**Goal**
Check every line below for the string "from", and copy the lines that contain it.

**Material**

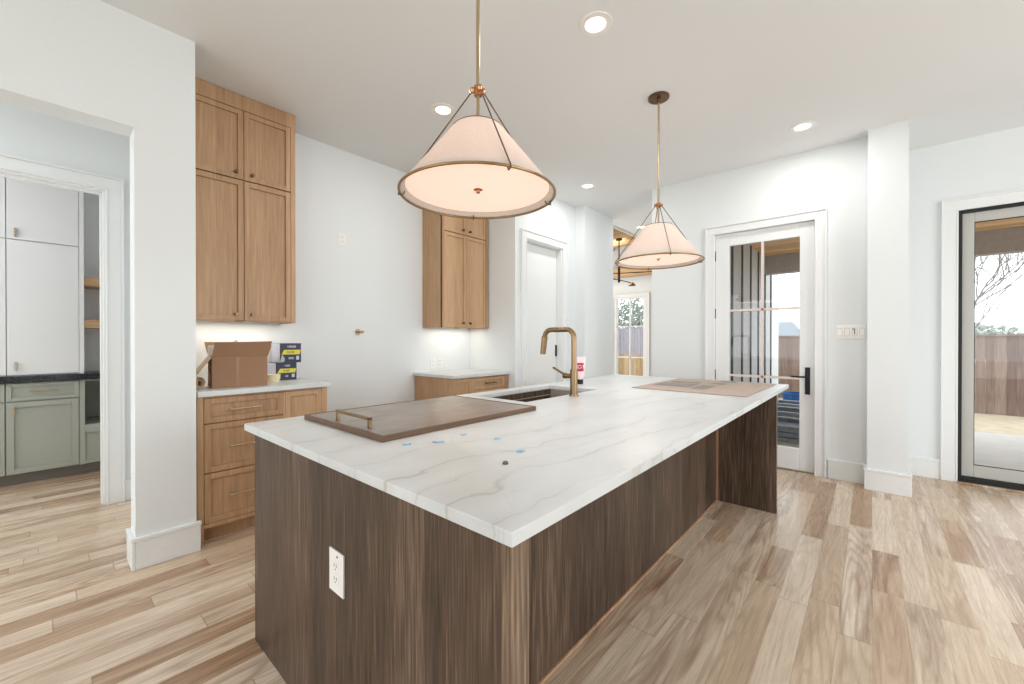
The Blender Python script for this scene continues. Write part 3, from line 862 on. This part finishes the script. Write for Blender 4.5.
# blue tape scraps and the small plug
def scrap(x, y, ang, l, w, label):
    m = MB(); n = 6; vv = []
    for i in range(n+1):
        u = -l/2+l*i/n; bend = .006*math.sin(i*1.3+x*9); zz = .9156+.0018*abs(math.sin(i*.9+y*7))
        for s_ in (-1, 1):
            p = Vector((u, s_*w/2+bend)); c0, s0 = math.cos(ang), math.sin(ang)
            vv.append((x+p.x*c0-p.y*s0, y+p.x*s0+p.y*c0, zz+(.001 if s_ > 0 else 0)))
    lo = vv; hi = [(a, b, c+.0006) for a, b, c in vv]
    f = []
    for i in range(n):
        a = i*2
        f += [(a, a+1, a+3, a+2), (a+14, a+16, a+17, a+15)]
    f += [(0,14,15,1), (12,13,27,26)]
    for i in range(n):
        a = i*2; f += [(a, a+2, a+16, a+14), (a+1, a+15, a+17, a+3)]
    m.add(lo+hi, f, True)
    return tag(m.build('tape_scrap', M['tape']), label, 'tape', 'blue tape scraps on the island')
scrap(-1.220, .840, .9, .030, .012, 'torn blue tape scrap nearest the front corner of the tray')
scrap(-1.163, .932, .5, .045, .014, 'longest blue tape scrap, second from the tray corner')
scrap(-1.180, 1.070, 1.0, .022, .010, 'pale small blue tape scrap closest to the long side of the tray')
scrap(-1.040, 1.105, 1.4, .024, .014, 'upright blue tape scrap farthest along the slab, right of the pale one')
scrap(-.868, 1.035, 1.9, .028, .016, 'rounded blue tape scrap just beyond the small grey plug')
tag(MB().cyl((-.812,.901,.9155),(-.812,.901,.922),.009,.008,n=14).cyl((-.812,.901,.922),(-.812,.901,.924),.006,.004,n=12).build('rubber_plug', M['pebble']), 'tiny dark grey plug lying on the white island slab', 'plug')

# ------------------------------------------------------------------ things on the near counter
zc = .9635
# open cardboard box, slightly turned
bx_o = Vector((-3.235, .735)); ang = math.radians(8)
fwd = Vector((math.sin(-ang)*-1, math.cos(ang)))      # along the front face (+y, slightly +x)
fwd = Vector((.14, .99)).normalized(); bk = Vector((-fwd.y, fwd.x))  # bk points to -x
BL, BD, BH = .315, .285, .205
def q(s_, d_, z): p = bx_o + fwd*s_ + bk*d_; return (p.x, p.y, z)
t = thing('cardboard_box', (bx_o.x+(bk*BD/2).x, bx_o.y+BL/2, zc), 'open brown cardboard shipping box with raised flaps on the near counter', 'box')
m = MB(); th = .004
def wallq(s0, d0, s1, d1, z0, z1, n3): m.quadbox([q(s0,d0,z0), q(s1,d1,z0), q(s1,d1,z1), q(s0,d0,z1)], n3, th)
n_f = (bk.x, bk.y, 0)
wallq(0,0,BL,0,zc,zc+BH,n_f); wallq(0,BD-th,BL,BD-th,zc,zc+BH,n_f)
nf2 = (fwd.x, fwd.y, 0)
wallq(0,th,0,BD-th,zc,zc+BH,nf2); wallq(BL-th,th,BL-th,BD-th,zc,zc+BH,nf2)
m.quadbox([q(th,th,zc),q(BL-th,th,zc),q(BL-th,BD-th,zc),q(th,BD-th,zc)], (0,0,1), th)
m.build('body', M['board'], t)
zt = zc+BH
m = MB(); m.quadbox([q(0,0,zt), q(BL,0,zt), q(BL+.022,-.045,zt+.105), q(.012,-.045,zt+.098)], n_f, th); m.build('flap', M['board'], t)
m = MB(); m.quadbox([q(0,BD-th,zt), q(BL,BD-th,zt), q(BL-.02,BD+.01,zt+.10), q(-.02,BD+.01,zt+.10)], n_f, th); m.build('flap', M['boardin'], t)
m = MB(); m.quadbox([q(0,.005,zt), q(0,BD-.005,zt), q(-.075,BD-.03,zt-.10), q(-.085,.02,zt-.125)], (0,0,1), th); m.build('flap', M['boardlight'], t)
m = MB(); m.quadbox([q(BL,.005,zt), q(BL,BD-.005,zt), q(BL+.035,BD-.02,zt+.085), q(BL+.03,.03,zt+.075)], nf2, th); m.build('flap', M['boardin'], t)
m = MB(); m.box(0,.0015,0,BH,0,.002)
s_ = BL*.42
MB().quadbox([q(s_,-.0008,zc+.002), q(s_+.018,-.0008,zc+.002), q(s_+.018,-.0008,zt-.002), q(s_,-.0008,zt-.002)], n_f, .0006).build('packing_tape', plain('clear_brown_tape', (156, 118, 92), .4), t)
# contents
m = MB(); m.quadbox([q(-.004,.15,zt+.006), q(.05,.15,zt+.006), q(.05,.15,zt+.075), q(-.004,.15,zt+.075)], n_f, .10)
tag(m.build('foam_block', M['foam'], bevel=.002), 'white foam packing block poking up in the open box', 'foam block')
m = MB(); m.quadbox([q(.06,.14,zt-.02), q(.20,.14,zt-.02), q(.155,.15,zt+.115), q(.09,.15,zt+.08)], n_f, .003); m.quadbox([q(.10,.10,zt+.0), q(.28,.10,zt+.0), q(.27,.12,zt+.10), q(.10,.12,zt+.095)], n_f, .003)
tag(m.build('packing_paper', M['boardlight']), 'pale crumpled packing paper standing up out of the open box', 'paper')
# paper roll beside the box
m = MB(); rc = Vector((-3.42, .672, zc+.045))
pts = []
for i in range(40):
    a = i/39*PI*3.4; r = .018+.026*i/39
    pts.append((r*math.cos(a), r*math.sin(a)))
vv = []
for (a, b) in pts:
    vv += [(rc.x+.20, rc.y+a*.72, rc.z+b), (rc.x-.10, rc.y+a*.72, rc.z+b)]
m.add(vv, [(2*i, 2*i+1, 2*i+3, 2*i+2) for i in range(39)], True)
o = tag(m.build('paper_roll', M['boardlight']), 'loose roll of tan kraft paper beside the wall, left of the open box', 'paper roll')
sm = o.modifiers.new('thick', 'SOLIDIFY'); sm.thickness = .002

# two navy product boxes
def light_box(label, x0, y0, z0, L, D, Hh, txt):
    """front face (long, navy) faces the room (+x); left end faces -y"""
    t = thing('product_box', (x0-D/2, y0+L/2, z0), label, 'box', None)
    b = MB().box(x0-D,x0,y0,y0+L,z0,z0+Hh).build('carton', M['navy'], t, bevel=.001)
    MB().box(x0-D+.002,x0-.002,y0-.0008,y0,z0+.002,z0+Hh-.002).build('end_panel', M['palebox'], b)
    # yellow slanted band
    MB().quadbox([(x0,y0+.012,z0+Hh*.42),(x0,y0+L*.93,z0+Hh*.42),(x0,y0+L*.98,z0+Hh*.66),(x0,y0+.03,z0+Hh*.66)], (1,0,0), .0008).build('yellow_band', M['yellow'], b)
    # pointed silver emblem wrapped at the left corner
    MB().quadbox([(x0,y0-.001,z0+Hh*.02),(x0,y0+L*.20,z0+Hh*.05),(x0,y0+L*.22,z0+Hh*.22),(x0,y0+L*.10,z0+Hh*.42)], (1,0,0), .0012)\
        .quadbox([(x0,y0-.001,z0+Hh*.02),(x0-D*.3,y0-.001,z0+Hh*.08),(x0-D*.2,y0-.001,z0+Hh*.3),(x0,y0-.001,z0+Hh*.36)], (0,-1,0), .0012).build('emblem', M['greyblue'], b)
    text_mesh('lettering', txt[0], Hh*.17, M['whiteprint'], b, face_px(x0+.0004, y0+L*.55, z0+Hh*.82))
    text_mesh('lettering', txt[1], Hh*.17, M['navy'], b, face_px(x0+.0012, y0+L*.5, z0+Hh*.54))
    text_mesh('lettering', txt[2], Hh*.15, M['whiteprint'], b, face_px(x0+.0004, y0+L*.52, z0+Hh*.22))
    MB().box(x0,x0+.0008,y0+L*.76,y0+L*.90,z0+Hh*.14,z0+Hh*.34).build('white_square', M['palebox'], b)
    return t
light_box('navy product carton with yellow band, lower of the stacked pair', -3.52, 1.215, zc, .155, .17, .138, ('HIIII', 'ILIIIII', 'IIII'))
light_box('navy product carton with yellow band, upper of the stacked pair', -3.52, 1.245, zc+.138, .16, .17, .155, ('HIIIIIII', 'IILIIIII', 'IIIIIII'))
# cream tub behind/beside the box
m = MB().lathe([(0,0),(.046,0),(.054,.05),(.056,.055),(.052,.057),(.0,.057)], (-3.445, 1.165, zc), 28)
tag(m.build('cream_tub', M['cream']), 'low cream plastic tub between the open box and the navy cartons', 'tub')

# ------------------------------------------------------------------ wall fittings
def outlet(label, x, y, z, w=.075, h_=.118, slots=True):
    t = thing('wall_outlet', (x, y, z-h_/2), label, 'outlet')
    MB().box(x,x+.006,y-w/2,y+w/2,z-h_/2,z+h_/2).build('plate', M['plate'], t, bevel=.0015)
    for s_ in (-1, 1):
        for dy in (-.012, .009): MB().box(x+.006,x+.0068,y+dy,y+dy+.003,z+s_*.022-.004,z+s_*.022+.006).build('socket_slot', M['slot'], t)
outlet('white outlet plate high on the blank wall left of the near lamp', -3.78, 1.88, 2.235)
outlet('left of the two white outlets on the niche backsplash', -3.78, 2.955, 1.02)
outlet('right of the two white outlets on the niche backsplash', -3.78, 3.055, 1.02)
t = thing('pot_filler_stub', (-3.78, 2.04, 1.362), 'short brass water pipe stub sticking out of the blank wall', 'pipe')
MB().cyl((-3.78,2.04,1.362),(-3.772,2.04,1.362),.028,n=24).build('flange', M['nickel'], t)
MB().cyl((-3.772,2.04,1.362),(-3.70,2.04,1.362),.009,n=14).cyl((-3.70,2.04,1.362),(-3.68,2.04,1.362),.013,n=14).build('pipe', M['copper'], t)
t = thing('light_switch', (-.138, FY, 1.292), 'white four-gang light switch plate beside the glazed door', 'switch')
MB().box(-.243,-.034,FY-.007,FY,1.294,1.416).build('plate', M['plate'], t, bevel=.002)
for i in range(4):
    xx = -.216+i*.0525
    r = MB().quadbox([(xx-.016,FY-.007,1.322),(xx+.016,FY-.007,1.322),(xx+.016,FY-.007,1.388),(xx-.016,FY-.007,1.388)], (0,-1,0), .003)
    r.add([(xx-.016,FY-.010,1.322),(xx+.016,FY-.010,1.322),(xx+.016,FY-.010,1.35),(xx-.016,FY-.010,1.35),(xx-.016,FY-.014,1.322),(xx+.016,FY-.014,1.322)], [(0,1,5,4),(4,5,2,3),(0,4,3),(1,2,5)])
    r.build('rocker', M['plate'], t)
    MB().box(xx-.0185,xx+.0185,FY-.0078,FY-.007,1.318,1.392).build('rocker_frame', M['sash'], t)
MB().box(-.114,-.108,FY-.0145,FY-.010,1.335,1.385).box(-.128,-.108,FY-.0145,FY-.010,1.379,1.385).build('dark_mark', M['slot'], t)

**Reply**
The Blender Python script for this scene continues. Write part 3, from line 862 on. This part finishes the script. Write for Blender 4.5.
scrap(-1.163, .932, .5, .045, .014, 'longest blue tape scrap, second from the tray corner')